Data supplied
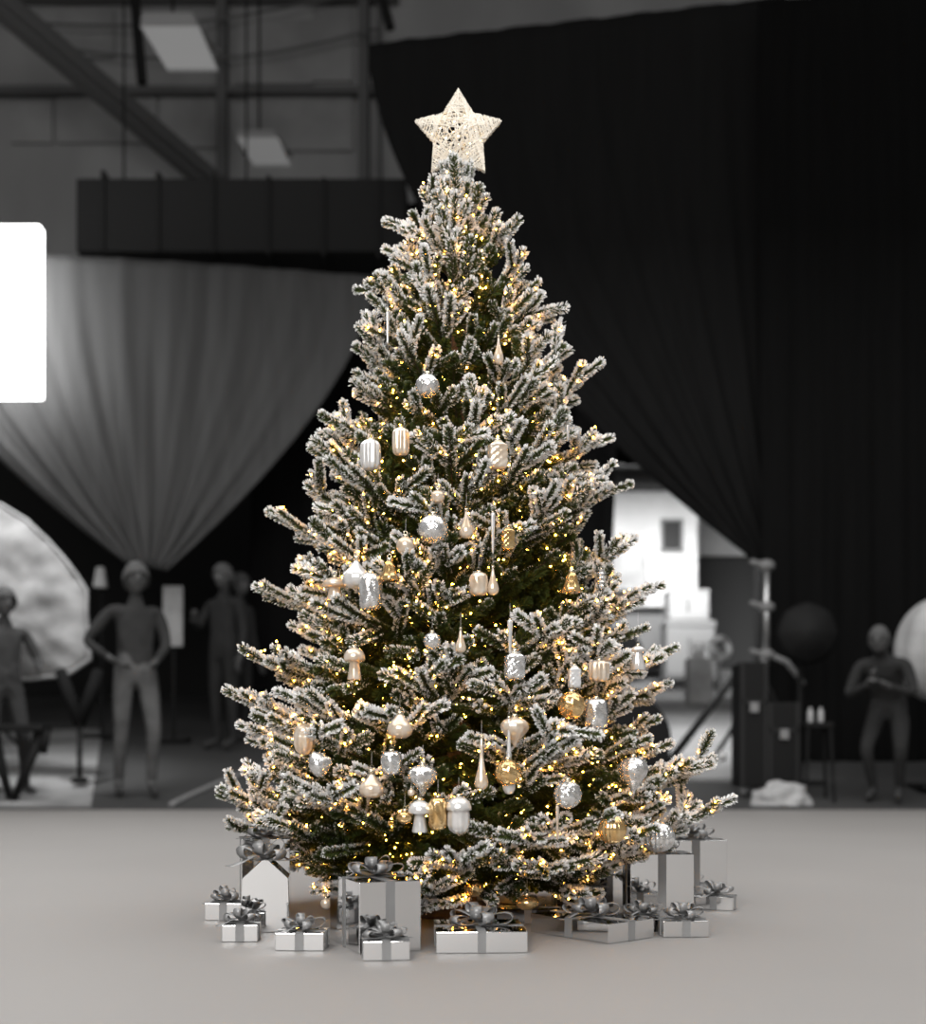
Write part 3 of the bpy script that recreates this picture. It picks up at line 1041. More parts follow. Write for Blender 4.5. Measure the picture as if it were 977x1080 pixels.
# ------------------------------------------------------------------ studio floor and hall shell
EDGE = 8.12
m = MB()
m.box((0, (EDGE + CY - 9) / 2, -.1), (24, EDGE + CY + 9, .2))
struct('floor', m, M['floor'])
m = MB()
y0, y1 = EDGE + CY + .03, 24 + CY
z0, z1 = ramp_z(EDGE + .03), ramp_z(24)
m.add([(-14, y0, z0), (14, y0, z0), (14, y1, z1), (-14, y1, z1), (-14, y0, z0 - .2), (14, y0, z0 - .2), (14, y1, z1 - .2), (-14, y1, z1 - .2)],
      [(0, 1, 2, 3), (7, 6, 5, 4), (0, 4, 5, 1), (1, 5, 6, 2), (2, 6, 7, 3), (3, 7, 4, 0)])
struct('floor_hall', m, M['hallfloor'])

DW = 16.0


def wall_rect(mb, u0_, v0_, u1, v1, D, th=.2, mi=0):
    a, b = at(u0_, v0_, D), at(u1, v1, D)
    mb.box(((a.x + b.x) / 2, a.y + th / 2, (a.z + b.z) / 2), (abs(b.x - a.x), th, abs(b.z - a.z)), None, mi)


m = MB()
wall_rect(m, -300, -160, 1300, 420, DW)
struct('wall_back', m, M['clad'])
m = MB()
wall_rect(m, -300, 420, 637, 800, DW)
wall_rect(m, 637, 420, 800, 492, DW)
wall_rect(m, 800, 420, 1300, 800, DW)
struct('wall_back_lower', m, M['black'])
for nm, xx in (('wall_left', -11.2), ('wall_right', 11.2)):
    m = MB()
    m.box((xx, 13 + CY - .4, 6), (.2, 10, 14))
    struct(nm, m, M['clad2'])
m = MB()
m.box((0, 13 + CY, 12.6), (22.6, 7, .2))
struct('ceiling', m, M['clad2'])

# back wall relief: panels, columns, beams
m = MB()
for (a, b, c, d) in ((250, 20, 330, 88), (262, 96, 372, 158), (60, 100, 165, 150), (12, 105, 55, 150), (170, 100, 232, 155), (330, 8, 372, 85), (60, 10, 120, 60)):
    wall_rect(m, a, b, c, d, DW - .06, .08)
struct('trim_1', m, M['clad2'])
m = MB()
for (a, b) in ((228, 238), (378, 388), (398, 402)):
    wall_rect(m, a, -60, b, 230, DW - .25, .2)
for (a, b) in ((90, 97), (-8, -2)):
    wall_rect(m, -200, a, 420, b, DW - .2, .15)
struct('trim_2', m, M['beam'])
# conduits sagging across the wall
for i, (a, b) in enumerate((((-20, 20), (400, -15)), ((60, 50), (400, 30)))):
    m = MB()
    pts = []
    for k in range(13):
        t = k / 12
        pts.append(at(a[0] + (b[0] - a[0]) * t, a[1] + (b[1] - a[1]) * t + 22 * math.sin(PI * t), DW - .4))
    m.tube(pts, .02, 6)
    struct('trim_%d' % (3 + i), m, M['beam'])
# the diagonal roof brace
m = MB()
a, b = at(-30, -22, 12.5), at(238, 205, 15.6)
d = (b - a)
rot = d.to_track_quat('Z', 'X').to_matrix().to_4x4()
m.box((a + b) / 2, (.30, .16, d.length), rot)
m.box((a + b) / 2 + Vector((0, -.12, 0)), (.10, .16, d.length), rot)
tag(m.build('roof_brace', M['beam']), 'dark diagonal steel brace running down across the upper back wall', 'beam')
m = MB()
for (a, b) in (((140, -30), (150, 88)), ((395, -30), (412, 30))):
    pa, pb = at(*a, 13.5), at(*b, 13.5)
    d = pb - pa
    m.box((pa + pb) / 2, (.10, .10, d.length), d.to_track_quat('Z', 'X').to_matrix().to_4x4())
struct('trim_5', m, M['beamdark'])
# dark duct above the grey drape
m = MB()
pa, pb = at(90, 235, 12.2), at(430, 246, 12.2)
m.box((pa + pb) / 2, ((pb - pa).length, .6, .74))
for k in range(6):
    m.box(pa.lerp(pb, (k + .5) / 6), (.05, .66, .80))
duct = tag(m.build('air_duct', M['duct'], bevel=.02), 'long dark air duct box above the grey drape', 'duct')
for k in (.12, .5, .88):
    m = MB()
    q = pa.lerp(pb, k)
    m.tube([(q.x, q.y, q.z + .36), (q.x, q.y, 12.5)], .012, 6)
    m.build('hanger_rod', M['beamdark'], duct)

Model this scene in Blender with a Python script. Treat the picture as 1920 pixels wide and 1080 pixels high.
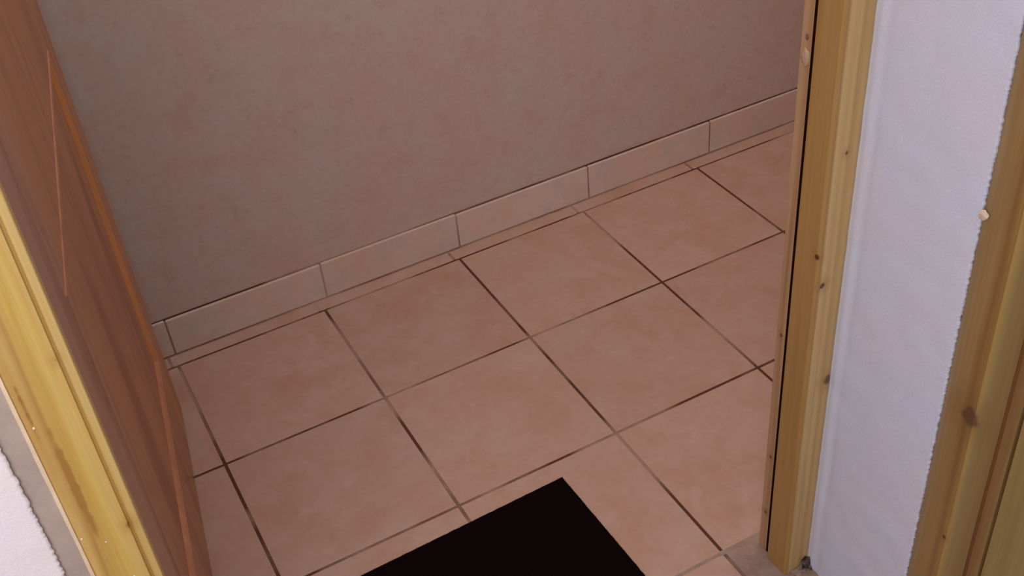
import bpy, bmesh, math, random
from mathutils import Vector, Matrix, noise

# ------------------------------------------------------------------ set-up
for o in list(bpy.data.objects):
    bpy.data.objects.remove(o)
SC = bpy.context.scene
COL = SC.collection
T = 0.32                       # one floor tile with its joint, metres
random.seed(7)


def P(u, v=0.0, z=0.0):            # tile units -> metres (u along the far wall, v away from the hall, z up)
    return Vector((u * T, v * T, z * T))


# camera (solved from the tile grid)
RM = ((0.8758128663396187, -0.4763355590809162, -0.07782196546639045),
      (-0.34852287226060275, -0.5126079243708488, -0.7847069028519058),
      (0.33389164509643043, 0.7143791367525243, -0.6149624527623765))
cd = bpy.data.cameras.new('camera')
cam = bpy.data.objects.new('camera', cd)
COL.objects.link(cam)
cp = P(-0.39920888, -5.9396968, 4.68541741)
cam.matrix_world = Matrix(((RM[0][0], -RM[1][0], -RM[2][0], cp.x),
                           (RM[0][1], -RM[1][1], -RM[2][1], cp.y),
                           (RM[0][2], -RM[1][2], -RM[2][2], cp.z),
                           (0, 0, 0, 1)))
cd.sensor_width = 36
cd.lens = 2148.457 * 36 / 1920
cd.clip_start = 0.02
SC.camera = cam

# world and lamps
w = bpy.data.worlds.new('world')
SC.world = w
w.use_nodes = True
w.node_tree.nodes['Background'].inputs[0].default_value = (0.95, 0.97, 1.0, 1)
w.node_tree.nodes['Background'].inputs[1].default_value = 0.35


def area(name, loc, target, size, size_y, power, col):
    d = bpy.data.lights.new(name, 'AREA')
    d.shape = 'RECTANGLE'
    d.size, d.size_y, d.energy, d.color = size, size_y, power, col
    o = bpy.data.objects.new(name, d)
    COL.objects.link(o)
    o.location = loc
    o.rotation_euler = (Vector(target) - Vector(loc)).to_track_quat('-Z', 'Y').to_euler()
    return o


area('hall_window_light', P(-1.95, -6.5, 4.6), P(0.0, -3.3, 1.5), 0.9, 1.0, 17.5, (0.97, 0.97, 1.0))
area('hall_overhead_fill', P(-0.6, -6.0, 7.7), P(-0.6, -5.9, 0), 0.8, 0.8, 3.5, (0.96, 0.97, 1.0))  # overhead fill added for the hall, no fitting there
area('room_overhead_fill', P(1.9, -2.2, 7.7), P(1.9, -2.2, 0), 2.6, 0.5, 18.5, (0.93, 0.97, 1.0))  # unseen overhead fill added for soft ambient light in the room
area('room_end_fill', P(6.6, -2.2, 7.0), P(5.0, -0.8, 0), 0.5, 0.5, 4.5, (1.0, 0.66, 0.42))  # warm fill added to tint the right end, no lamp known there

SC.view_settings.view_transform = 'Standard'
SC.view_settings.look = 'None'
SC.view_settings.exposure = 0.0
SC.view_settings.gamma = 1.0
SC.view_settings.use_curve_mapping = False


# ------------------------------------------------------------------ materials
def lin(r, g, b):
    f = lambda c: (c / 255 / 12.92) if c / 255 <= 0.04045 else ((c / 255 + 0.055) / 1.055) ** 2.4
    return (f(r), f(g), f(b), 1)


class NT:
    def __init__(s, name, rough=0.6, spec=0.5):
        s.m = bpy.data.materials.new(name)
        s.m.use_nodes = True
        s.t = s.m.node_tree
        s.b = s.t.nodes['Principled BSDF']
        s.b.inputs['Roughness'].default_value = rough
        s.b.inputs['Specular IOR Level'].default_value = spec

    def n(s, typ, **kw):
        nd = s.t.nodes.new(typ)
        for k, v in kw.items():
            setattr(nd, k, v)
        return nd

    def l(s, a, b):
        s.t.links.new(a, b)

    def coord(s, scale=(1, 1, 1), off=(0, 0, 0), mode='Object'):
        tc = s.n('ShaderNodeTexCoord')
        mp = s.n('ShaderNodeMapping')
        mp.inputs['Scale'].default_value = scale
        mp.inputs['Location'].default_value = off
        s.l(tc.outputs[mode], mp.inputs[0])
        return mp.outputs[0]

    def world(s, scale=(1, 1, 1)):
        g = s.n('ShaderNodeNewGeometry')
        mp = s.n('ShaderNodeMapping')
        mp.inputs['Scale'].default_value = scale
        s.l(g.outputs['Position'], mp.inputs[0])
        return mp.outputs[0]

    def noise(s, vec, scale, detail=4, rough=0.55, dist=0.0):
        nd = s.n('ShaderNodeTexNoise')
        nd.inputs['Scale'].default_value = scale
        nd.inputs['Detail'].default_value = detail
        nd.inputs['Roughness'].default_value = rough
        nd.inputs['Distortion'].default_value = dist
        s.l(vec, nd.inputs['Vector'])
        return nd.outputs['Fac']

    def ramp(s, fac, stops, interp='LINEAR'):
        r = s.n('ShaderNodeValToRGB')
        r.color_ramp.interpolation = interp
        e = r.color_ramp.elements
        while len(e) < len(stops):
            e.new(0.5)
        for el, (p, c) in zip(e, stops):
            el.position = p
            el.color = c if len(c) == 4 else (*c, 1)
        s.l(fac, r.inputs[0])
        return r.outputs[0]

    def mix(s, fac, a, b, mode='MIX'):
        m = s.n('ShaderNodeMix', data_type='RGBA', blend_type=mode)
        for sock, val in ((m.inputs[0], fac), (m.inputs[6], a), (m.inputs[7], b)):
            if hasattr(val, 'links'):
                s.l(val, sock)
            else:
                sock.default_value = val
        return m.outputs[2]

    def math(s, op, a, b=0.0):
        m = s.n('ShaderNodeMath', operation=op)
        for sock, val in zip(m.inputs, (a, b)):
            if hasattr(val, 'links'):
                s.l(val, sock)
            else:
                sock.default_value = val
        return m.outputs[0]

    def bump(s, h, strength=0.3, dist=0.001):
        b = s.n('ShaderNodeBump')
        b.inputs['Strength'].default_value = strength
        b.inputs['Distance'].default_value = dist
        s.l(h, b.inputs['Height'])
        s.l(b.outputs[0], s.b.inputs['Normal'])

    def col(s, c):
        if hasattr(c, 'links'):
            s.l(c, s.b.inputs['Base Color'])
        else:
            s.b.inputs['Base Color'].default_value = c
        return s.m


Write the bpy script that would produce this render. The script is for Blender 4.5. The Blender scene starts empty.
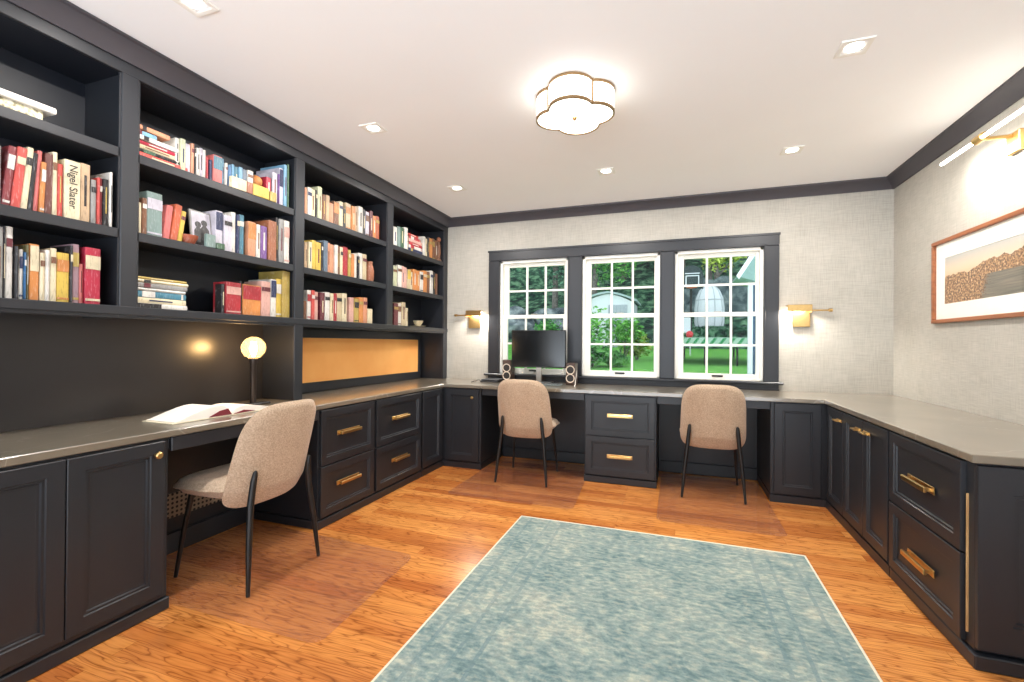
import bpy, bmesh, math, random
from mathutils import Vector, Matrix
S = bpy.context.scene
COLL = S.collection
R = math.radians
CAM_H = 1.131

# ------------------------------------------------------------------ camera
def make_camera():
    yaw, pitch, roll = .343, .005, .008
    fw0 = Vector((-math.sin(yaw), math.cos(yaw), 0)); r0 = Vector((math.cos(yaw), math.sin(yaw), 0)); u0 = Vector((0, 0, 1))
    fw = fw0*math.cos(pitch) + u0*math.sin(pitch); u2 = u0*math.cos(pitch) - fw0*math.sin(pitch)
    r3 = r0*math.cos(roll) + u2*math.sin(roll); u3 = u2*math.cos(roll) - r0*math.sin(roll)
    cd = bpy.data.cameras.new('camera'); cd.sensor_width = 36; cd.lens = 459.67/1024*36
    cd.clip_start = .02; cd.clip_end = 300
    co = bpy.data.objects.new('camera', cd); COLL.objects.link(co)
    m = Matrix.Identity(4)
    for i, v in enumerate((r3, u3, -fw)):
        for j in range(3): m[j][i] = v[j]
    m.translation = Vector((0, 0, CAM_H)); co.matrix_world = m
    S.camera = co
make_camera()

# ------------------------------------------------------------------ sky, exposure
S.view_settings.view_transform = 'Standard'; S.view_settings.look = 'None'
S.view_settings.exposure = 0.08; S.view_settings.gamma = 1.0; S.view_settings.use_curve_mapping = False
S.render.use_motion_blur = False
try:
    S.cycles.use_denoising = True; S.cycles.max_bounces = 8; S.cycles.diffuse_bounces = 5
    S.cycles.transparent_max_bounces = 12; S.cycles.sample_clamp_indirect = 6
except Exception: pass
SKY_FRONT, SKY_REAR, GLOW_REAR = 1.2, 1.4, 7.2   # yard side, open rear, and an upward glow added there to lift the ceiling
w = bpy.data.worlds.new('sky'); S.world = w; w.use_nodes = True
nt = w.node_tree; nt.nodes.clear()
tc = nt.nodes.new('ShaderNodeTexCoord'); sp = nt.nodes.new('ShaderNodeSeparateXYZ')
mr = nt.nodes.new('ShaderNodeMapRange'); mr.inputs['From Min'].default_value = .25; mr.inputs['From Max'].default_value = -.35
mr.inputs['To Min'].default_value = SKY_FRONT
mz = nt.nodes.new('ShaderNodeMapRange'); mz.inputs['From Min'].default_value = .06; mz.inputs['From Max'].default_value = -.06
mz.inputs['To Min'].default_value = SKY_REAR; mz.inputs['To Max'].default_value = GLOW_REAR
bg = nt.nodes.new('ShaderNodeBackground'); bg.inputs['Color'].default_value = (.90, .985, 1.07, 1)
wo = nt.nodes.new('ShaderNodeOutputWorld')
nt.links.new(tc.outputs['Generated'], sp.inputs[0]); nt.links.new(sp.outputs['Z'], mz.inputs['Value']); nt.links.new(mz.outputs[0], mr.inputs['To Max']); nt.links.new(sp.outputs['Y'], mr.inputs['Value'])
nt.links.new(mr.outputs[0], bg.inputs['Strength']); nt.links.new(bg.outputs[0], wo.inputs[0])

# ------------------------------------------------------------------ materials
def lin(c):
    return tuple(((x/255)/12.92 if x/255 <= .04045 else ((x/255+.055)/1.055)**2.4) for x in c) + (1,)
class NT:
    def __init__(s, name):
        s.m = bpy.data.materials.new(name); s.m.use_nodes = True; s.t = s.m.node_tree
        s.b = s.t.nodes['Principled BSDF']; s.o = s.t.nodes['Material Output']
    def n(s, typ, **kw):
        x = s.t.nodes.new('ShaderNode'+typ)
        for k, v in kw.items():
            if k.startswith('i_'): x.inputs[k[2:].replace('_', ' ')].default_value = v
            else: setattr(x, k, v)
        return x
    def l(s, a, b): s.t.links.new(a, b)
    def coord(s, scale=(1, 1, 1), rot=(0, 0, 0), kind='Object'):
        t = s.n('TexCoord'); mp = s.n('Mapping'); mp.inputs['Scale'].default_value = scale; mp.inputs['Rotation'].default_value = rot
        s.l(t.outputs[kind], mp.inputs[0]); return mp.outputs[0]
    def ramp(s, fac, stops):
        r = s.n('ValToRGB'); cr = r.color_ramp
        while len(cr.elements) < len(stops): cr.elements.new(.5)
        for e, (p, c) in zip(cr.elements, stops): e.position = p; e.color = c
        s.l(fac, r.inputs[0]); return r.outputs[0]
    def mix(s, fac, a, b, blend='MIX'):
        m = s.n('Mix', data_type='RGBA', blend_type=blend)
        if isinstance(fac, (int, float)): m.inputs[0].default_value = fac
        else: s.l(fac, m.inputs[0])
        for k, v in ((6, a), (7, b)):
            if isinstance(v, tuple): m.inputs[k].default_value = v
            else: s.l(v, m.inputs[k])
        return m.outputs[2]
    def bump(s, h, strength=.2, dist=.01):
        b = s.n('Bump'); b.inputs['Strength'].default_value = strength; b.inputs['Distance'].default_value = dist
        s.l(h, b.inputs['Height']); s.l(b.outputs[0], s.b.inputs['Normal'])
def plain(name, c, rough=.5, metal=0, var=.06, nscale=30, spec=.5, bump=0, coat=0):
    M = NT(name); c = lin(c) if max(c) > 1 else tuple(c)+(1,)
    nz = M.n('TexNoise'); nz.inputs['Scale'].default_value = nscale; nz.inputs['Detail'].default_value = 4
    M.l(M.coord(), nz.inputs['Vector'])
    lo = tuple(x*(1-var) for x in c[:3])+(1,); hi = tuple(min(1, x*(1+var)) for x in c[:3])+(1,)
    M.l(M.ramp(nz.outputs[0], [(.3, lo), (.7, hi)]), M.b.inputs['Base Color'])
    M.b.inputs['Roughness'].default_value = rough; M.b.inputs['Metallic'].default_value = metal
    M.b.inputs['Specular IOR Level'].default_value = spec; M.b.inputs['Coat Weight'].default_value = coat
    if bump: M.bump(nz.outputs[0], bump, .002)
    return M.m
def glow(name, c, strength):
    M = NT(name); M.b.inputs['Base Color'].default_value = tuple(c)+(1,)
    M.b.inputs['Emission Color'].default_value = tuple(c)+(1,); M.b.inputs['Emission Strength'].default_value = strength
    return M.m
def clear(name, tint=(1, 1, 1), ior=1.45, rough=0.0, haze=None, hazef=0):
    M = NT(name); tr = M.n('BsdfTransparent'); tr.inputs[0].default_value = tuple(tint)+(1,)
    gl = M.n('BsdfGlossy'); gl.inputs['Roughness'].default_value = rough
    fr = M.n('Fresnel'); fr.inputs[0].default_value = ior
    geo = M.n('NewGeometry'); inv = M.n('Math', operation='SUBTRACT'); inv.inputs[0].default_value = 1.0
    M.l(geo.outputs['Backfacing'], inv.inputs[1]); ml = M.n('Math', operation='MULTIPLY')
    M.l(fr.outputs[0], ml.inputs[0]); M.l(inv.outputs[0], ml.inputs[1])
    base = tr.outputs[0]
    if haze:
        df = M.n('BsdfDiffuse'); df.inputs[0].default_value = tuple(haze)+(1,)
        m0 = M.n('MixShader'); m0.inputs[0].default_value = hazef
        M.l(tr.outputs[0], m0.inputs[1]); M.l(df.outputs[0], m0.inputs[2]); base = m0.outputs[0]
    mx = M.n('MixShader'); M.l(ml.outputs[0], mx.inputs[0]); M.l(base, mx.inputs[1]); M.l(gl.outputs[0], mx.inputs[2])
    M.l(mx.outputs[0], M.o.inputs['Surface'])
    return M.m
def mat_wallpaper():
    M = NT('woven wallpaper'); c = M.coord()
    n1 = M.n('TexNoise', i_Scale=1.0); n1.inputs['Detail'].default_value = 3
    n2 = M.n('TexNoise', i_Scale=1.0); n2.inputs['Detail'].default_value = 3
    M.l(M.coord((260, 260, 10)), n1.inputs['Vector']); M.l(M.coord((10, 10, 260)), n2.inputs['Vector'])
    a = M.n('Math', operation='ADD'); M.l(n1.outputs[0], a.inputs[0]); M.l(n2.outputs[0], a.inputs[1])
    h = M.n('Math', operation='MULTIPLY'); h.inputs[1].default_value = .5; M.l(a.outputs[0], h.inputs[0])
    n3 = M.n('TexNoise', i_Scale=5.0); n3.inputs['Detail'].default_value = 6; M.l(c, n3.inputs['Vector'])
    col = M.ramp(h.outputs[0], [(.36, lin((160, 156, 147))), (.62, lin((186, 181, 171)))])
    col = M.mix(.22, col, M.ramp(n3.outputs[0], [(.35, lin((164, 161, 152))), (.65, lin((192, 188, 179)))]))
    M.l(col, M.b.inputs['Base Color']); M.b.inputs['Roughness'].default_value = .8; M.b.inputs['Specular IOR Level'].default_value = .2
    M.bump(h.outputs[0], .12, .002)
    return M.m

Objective
Reproduce exactly the lines above starting at the line containing "Model this scene" and ending at the line containing "random.seed(7)", including both, but not the pictures.

Solution
Model this scene in Blender with a Python script. Treat the picture as 1920 pixels wide and 1080 pixels high.
import bpy, bmesh, math, random
from mathutils import Vector, Matrix, noise

# ------------------------------------------------------------------ set-up
for o in list(bpy.data.objects):
    bpy.data.objects.remove(o)
SC = bpy.context.scene
COL = SC.collection
T = 0.32                       # one floor tile with its joint, metres
random.seed(7)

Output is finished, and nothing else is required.